> [SET TASK]: Write out exactly the lines from the line with "The Blender Python script for this scene continues." through the line with "tf.append((int(border[j]), int(border[i]), n0", both ends included, and no other line.

> [MATERIAL SUPPLIED]:
* start *

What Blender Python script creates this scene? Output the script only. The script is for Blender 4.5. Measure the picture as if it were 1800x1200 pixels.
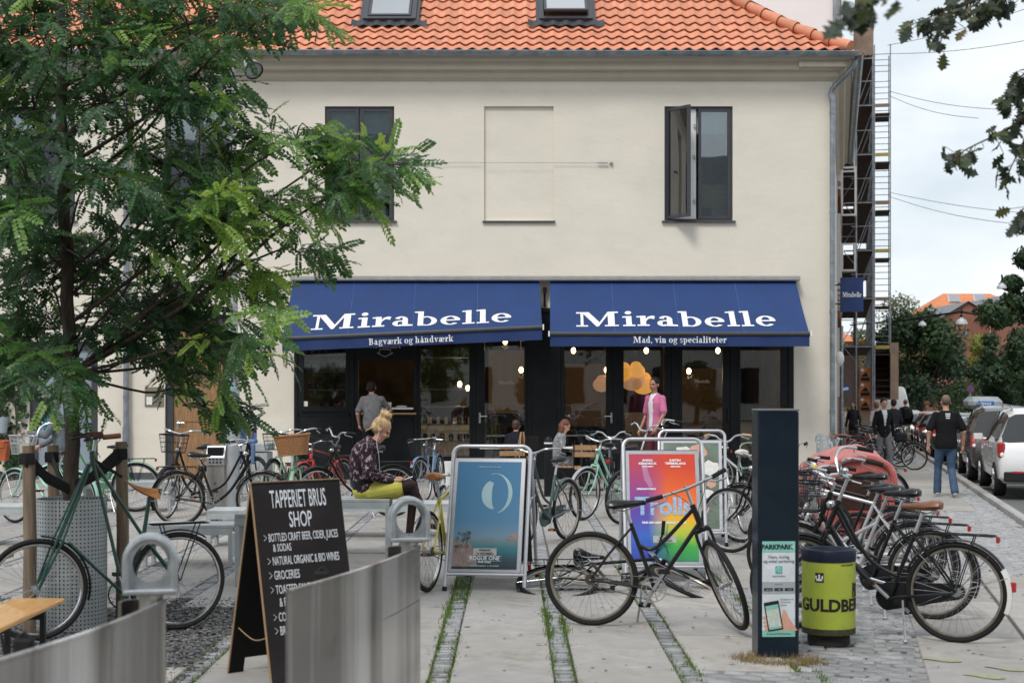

* end *
* start *

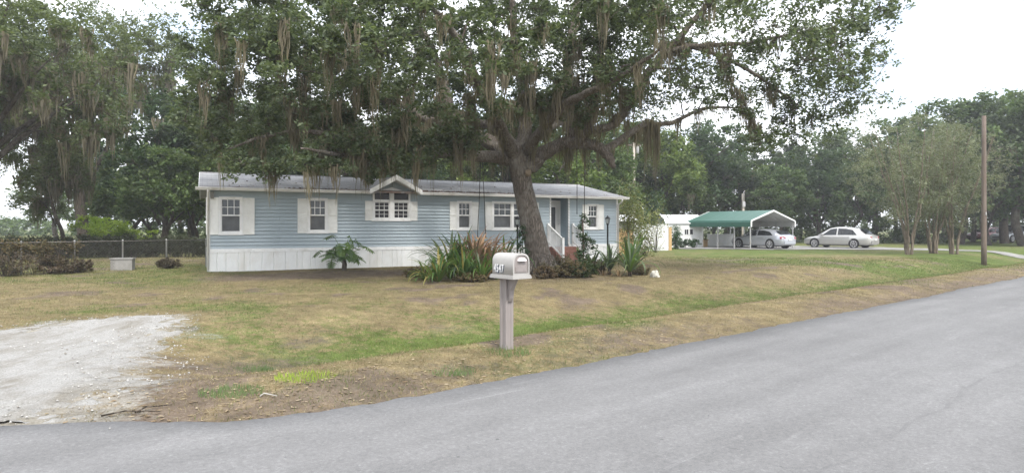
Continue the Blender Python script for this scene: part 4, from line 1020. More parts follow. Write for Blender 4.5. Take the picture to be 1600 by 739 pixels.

* end *
* start *

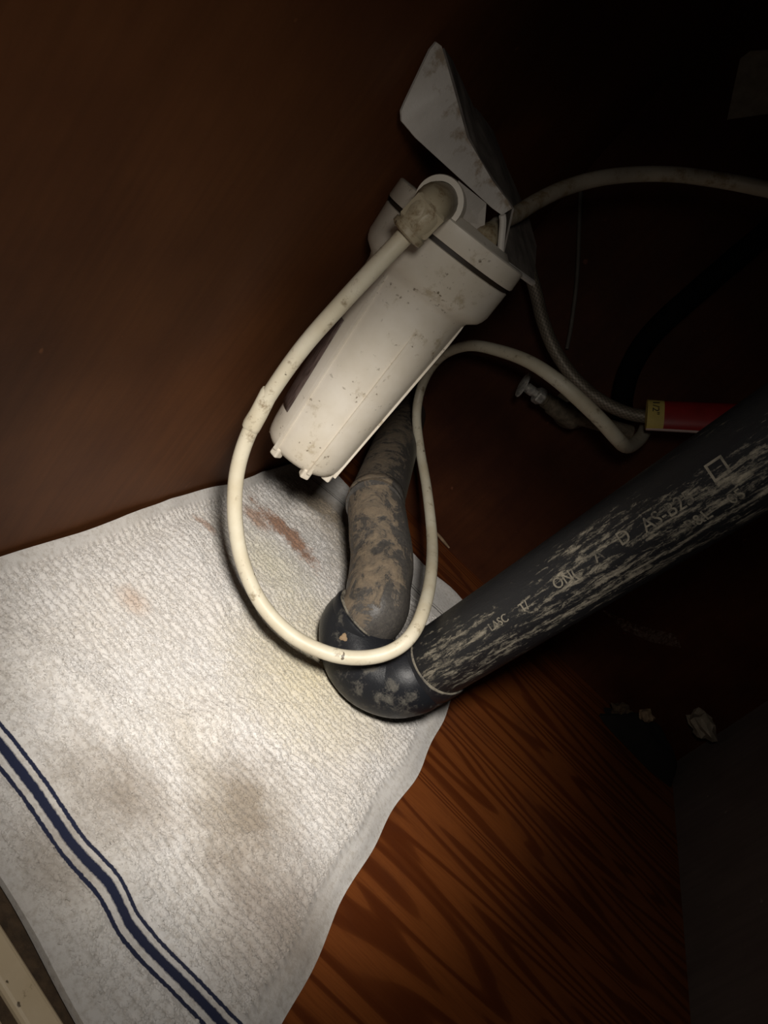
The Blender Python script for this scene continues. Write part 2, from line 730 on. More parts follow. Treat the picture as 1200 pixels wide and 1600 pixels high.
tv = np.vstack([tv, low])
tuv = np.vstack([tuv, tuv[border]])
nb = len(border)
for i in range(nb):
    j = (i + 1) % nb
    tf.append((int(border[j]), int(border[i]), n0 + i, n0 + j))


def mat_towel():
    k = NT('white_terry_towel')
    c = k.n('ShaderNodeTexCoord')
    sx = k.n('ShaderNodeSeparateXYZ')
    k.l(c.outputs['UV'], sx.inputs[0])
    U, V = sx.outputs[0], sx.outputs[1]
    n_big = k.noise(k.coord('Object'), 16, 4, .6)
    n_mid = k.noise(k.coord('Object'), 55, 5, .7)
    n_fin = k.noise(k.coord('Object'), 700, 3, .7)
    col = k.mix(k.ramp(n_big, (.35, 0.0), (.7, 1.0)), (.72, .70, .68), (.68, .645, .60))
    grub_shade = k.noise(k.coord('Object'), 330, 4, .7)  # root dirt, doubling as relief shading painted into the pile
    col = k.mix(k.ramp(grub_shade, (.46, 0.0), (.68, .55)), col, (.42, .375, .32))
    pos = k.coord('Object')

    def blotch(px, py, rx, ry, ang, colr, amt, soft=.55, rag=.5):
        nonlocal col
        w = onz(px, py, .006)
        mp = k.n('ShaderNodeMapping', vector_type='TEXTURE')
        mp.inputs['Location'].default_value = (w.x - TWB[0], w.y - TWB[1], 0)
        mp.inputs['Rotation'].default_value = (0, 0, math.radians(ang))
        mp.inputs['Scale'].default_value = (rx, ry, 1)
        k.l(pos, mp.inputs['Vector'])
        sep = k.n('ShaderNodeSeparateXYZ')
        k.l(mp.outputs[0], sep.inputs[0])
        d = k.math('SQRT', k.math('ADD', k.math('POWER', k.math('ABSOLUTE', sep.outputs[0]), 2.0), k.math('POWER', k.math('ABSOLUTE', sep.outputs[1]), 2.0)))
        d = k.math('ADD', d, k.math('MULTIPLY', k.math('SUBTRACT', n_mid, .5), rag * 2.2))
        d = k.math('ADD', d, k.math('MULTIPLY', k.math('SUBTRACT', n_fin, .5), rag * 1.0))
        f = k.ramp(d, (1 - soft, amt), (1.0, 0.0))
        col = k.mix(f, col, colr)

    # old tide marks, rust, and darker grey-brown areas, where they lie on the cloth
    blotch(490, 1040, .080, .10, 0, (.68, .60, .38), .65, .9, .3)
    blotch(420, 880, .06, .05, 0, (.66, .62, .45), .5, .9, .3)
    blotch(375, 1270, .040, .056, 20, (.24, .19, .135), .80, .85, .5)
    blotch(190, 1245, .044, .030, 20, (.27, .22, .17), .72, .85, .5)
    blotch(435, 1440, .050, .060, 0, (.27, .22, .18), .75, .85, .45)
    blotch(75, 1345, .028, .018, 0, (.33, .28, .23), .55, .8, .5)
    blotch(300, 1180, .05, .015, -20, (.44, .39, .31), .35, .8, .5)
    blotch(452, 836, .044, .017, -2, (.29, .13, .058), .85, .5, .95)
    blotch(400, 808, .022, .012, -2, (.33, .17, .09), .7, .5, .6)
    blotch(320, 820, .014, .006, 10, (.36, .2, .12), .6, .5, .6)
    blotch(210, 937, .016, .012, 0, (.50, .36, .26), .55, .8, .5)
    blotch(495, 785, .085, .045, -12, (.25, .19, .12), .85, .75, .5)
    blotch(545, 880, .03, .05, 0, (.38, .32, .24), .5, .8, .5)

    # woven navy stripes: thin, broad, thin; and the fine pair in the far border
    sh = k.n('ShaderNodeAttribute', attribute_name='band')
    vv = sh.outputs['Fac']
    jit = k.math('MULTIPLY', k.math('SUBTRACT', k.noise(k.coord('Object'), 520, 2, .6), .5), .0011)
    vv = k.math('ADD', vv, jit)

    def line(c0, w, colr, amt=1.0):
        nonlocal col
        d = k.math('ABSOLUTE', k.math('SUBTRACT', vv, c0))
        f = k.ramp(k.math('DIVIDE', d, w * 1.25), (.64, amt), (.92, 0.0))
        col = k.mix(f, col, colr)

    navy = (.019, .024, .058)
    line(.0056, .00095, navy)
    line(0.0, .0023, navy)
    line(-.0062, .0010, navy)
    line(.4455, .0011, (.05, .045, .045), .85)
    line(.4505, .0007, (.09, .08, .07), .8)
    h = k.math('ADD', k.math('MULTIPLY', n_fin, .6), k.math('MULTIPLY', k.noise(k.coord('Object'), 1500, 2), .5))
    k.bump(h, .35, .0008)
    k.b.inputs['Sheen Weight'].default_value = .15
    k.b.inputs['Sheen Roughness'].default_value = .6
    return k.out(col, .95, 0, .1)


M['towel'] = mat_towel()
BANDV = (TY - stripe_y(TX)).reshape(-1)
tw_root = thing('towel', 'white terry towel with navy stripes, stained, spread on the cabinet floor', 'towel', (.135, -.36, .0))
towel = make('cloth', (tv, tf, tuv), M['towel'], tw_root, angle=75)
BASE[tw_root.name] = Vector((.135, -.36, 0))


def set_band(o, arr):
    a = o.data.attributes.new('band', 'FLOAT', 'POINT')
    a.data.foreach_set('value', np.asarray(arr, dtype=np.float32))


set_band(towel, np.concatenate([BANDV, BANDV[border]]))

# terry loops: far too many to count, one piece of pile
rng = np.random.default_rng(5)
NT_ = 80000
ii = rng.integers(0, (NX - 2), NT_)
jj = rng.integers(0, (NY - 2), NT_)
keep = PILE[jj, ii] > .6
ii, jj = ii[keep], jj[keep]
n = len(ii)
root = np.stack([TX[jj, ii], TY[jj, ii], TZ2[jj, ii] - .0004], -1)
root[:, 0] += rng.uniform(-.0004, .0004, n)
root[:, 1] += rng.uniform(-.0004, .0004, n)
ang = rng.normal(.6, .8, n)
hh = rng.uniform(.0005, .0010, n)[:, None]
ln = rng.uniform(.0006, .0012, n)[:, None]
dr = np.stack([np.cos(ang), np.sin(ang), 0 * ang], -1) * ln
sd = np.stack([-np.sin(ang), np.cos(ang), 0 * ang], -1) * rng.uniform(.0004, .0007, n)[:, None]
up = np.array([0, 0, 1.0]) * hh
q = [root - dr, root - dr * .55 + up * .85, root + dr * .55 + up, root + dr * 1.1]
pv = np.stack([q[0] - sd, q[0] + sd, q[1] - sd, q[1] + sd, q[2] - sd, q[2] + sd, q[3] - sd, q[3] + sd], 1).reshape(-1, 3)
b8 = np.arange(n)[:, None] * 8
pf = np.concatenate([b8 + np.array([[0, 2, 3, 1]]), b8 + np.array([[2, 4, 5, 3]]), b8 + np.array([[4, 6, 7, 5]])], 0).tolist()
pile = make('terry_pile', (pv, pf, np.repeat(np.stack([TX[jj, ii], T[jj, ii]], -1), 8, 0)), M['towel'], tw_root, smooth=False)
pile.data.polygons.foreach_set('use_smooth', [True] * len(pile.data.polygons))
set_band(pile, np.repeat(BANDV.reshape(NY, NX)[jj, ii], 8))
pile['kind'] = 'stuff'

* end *

> [TASK OUTPUT]:
The Blender Python script for this scene continues. Write part 2, from line 730 on. More parts follow. Treat the picture as 1200 pixels wide and 1600 pixels high.
tv = np.vstack([tv, low])
tuv = np.vstack([tuv, tuv[border]])
nb = len(border)
for i in range(nb):
    j = (i + 1) % nb
    tf.append((int(border[j]), int(border[i]), n0 + i, n0 + j))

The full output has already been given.